Guide for Hosting Student Presentations in AP Capstone Courses

AP Capstone presentations must be delivered in real time, and not prerecorded. The following guidelines can be used to manage the delivery of student presentations for AP Seminar and AP Research assessments, whether your school is providing instruction online, in a hybrid/blended, or in-person learning environment.

Virtual Presentations

  • Students should deliver their work with the current online system your school uses for remote classes (e.g., Zoom or Google Meet).
  • If students experience connectivity issues or district/school regulations do not permit the use of cameras, it is acceptable for students to present verbally without a camera.
  • The usual time limits still apply to the TMP and IMP (for AP Seminar) and the POD (for AP Research). However, if presentations are interrupted because of disconnection, teachers should allow students to resume where they left off or restart as necessary and exclude the disconnected time from the presentation.
  • For TMP (AP Seminar only): Teams may choose one member to share their screen to display visuals and should consider practicing transitions between speakers. With students presenting from different locations, teams must still convey an argument for a unified team solution or resolution, rather than isolated ideas from their individual work.

In-Person Presentations

  • If students are wearing protective face masks, schools may want to consider providing a microphone and speakers for clarity.
  • For TMP (AP Seminar only): Follow physical distancing guidelines. Students can take turns in the front of the room to deliver their portions of the presentation.
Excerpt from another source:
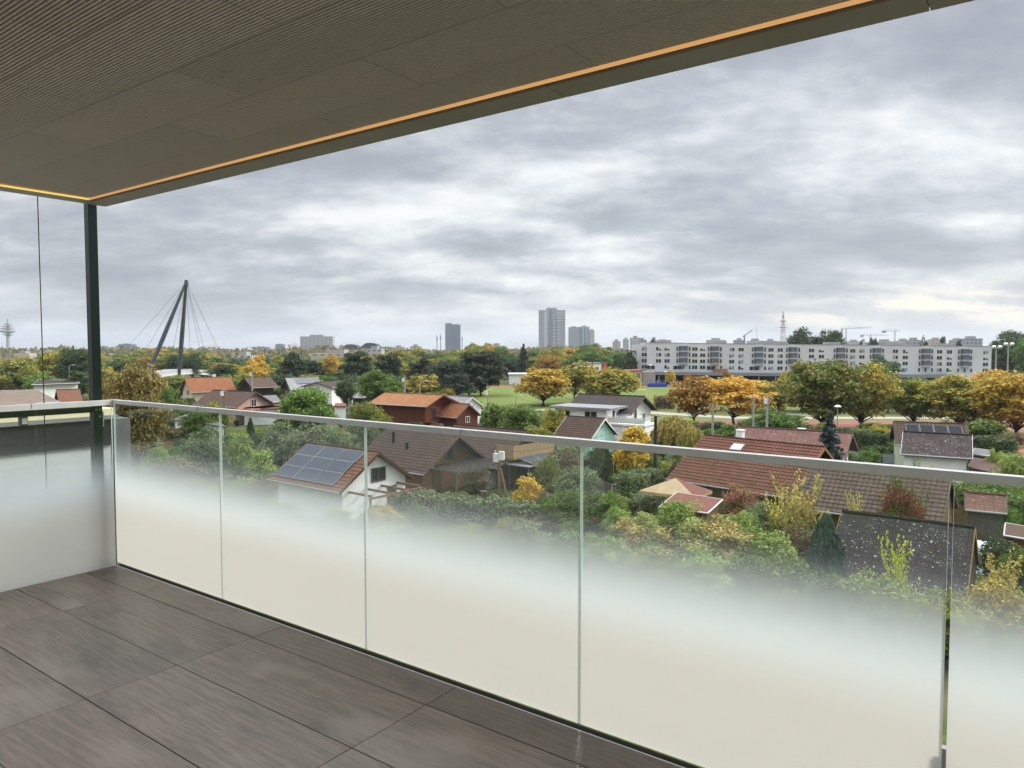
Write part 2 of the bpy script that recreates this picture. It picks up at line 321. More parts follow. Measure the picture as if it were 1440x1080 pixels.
def proto(kind, seeds):
    lst = []
    for sd_ in seeds:
        rs = np.random.RandomState(sd_)
        if kind == 'round': me, C = cluster_crown(sd_, 88, 95, .042, (.10, .18), .5, .85, 0, .03); tf = .13
        elif kind == 'big': me, C = cluster_crown(sd_, 165, 135, .027, (.08, .145), .5, .85, 0, .03); tf = .11
        elif kind == 'open': me, C = cluster_crown(sd_, 105, 75, .034, (.07, .14), .42, .75, 0, .05); tf = .18
        elif kind == 'shrub': me, C = cluster_crown(sd_, 48, 120, .045, (.12, .22), .45, .9, 0, .05); tf = .06
        elif kind == 'fine': me, C = cluster_crown(sd_, 110, 120, .024, (.08, .15), .4, .9, 0, .04, 1.9); tf = .05
        elif kind == 'pine': me, C = cluster_crown(sd_, 62, 130, .036, (.10, .17), .45, .6, .4, .03, 2.2); tf = .06
        elif kind == 'wispy':                      # thin upright stems with small leaves and gaps
            P = []; Q = []; Z = []; C = []
            for k in range(34):
                a = rs.rand() * 6.283; ln = rs.uniform(.5, 1.0); sp_ = rs.uniform(.08, .5); m = 62
                t_ = rs.rand(m) ** .7; base = np.stack([np.cos(a) * sp_ * t_ ** 1.2, np.sin(a) * sp_ * t_ ** 1.2, t_ * ln], 1)
                P.append(base + rs.normal(size=(m, 3)) * .022); Q.append(rs.normal(size=(m, 3)) + np.array([0, 0, .5])); Z.append(.034 * rs.uniform(.5, 1.3, m)); C.append(np.array([np.cos(a) * sp_, np.sin(a) * sp_, ln * .92]))
            me = leafmesh('crown', np.concatenate(P), np.concatenate(Q), np.concatenate(Z), rs, 1.6); tf = .02
        elif kind == 'willow':
            P = []; Q = []; Z = []; C = []
            for k in range(150):
                d = unit(rs, 1)[0]; d[2] = abs(d[2]); s0 = np.array([d[0] * .40, d[1] * .40, .55 + d[2] * .38]); ln = rs.uniform(.25, .6) * (s0[2]); m = 46
                t_ = rs.rand(m); p = s0 + np.stack([d[0] * .09 * t_, d[1] * .09 * t_, -ln * t_], 1) + rs.normal(size=(m, 3)) * .012
                P.append(p); Q.append(rs.normal(size=(m, 3)) * .6 + d); Z.append(.02 * rs.uniform(.6, 1.3, m)); C.append(s0)
            me = leafmesh('crown', np.concatenate(P), np.concatenate(Q), np.concatenate(Z), rs, 3.2, np.array([0, 0, 1.0])); tf = .12
        elif kind in ('spruce', 'thuja'):
            P = []; Q = []; Z = []; C = []
            if kind == 'spruce':
                for k in range(190):
                    z = rs.rand() ** 1.25; a = rs.rand() * 6.283; ln = (1 - z) ** .85 * .5 * rs.uniform(.75, 1.05) + .015; m = int(26 + 60 * ln)
                    t_ = rs.rand(m) ** .7; wd_ = .035 + .05 * ln
                    p = np.stack([np.cos(a) * ln * t_, np.sin(a) * ln * t_, z + .03 - .16 * ln * t_ + .07 * ln * t_ ** 3], 1)
                    side = (rs.rand(m) - .5) * 2 * wd_ * (1.1 - t_); p[:, 0] += -np.sin(a) * side; p[:, 1] += np.cos(a) * side; p[:, 2] -= rs.rand(m) * .03
                    P.append(p); Q.append(rs.normal(size=(m, 3)) * .35 + np.array([np.cos(a) * .4, np.sin(a) * .4, .8])); Z.append(.03 * rs.uniform(.6, 1.3, m)); C.append(np.array([0, 0, .9]))
                asp = 2.2
            else:
                n = 5200; z = rs.rand(n); a = rs.rand(n) * 6.283; lob = 1 + .16 * np.sin(a * 5 + z * 9) * np.sin(z * 23 + a * 2); r = .46 * np.sin(np.clip(z, .02, 1) ** .62 * math.pi * .97 + .05) ** .7 * lob * (1 - .35 * rs.rand(n) ** 2)
                P.append(np.stack([np.cos(a) * r, np.sin(a) * r, z], 1)); Q.append(np.stack([np.cos(a), np.sin(a), .3 + 0 * a], 1) + rs.normal(size=(n, 3)) * .5); Z.append(.05 * rs.uniform(.5, 1.3, n)); C = [np.array([0, 0, .9])]; asp = 2.2
            me = leafmesh('crown', np.concatenate(P), np.concatenate(Q), np.concatenate(Z), rs, asp, np.array([0, 0, 1.0]) if kind == 'thuja' else None); tf = .05
        if kind in ('spruce', 'thuja'):
            mb = MB(); mb.tube([(0, 0, -.02), (0, 0, .92)], [.035, .004], 8); tm = mb.mesh('trunk', M['bark'], True)
        elif kind == 'wispy': tm = trunk_mesh(sd_, C, .06, 1, .012, 34)
        else: tm = trunk_mesh(sd_, C, tf, 1, .02 if kind in ('big', 'round', 'pine') else .016, 26)
        lst.append((me, tm, tf))
    PROTO[kind] = lst
for k_, s_ in dict(round=(1, 2, 3, 4), big=(11, 12, 13), open=(21, 22, 23), shrub=(31, 32, 33), fine=(41, 42, 43), pine=(51, 52, 53), wispy=(61, 62), willow=(71, 72), spruce=(81, 82), thuja=(91, 92)).items(): proto(k_, s_)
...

Alternatively, students could remain standing in appropriately distanced areas of the classroom.

Recording of Presentations

Recording of presentations is still required and students presenting virtually must turn on their camera unless school/district regulations do not permit. Teachers should schedule presentations accordingly to score presentations live if they will not have access to refer to a recording when scoring.

Interpretation of Rubrics

The TMP, IMP, and POD component requirements in the AP Seminar and AP Research course and exam descriptions and the scoring rubrics have not changed. Teachers have flexibility on how to interpret the “Engage Audience” rubric rows only.

With students likely presenting through different modalities, teachers are advised to focus on the auditory component of presentation skills, rather than the physical performance elements (e.g., movements or gestures).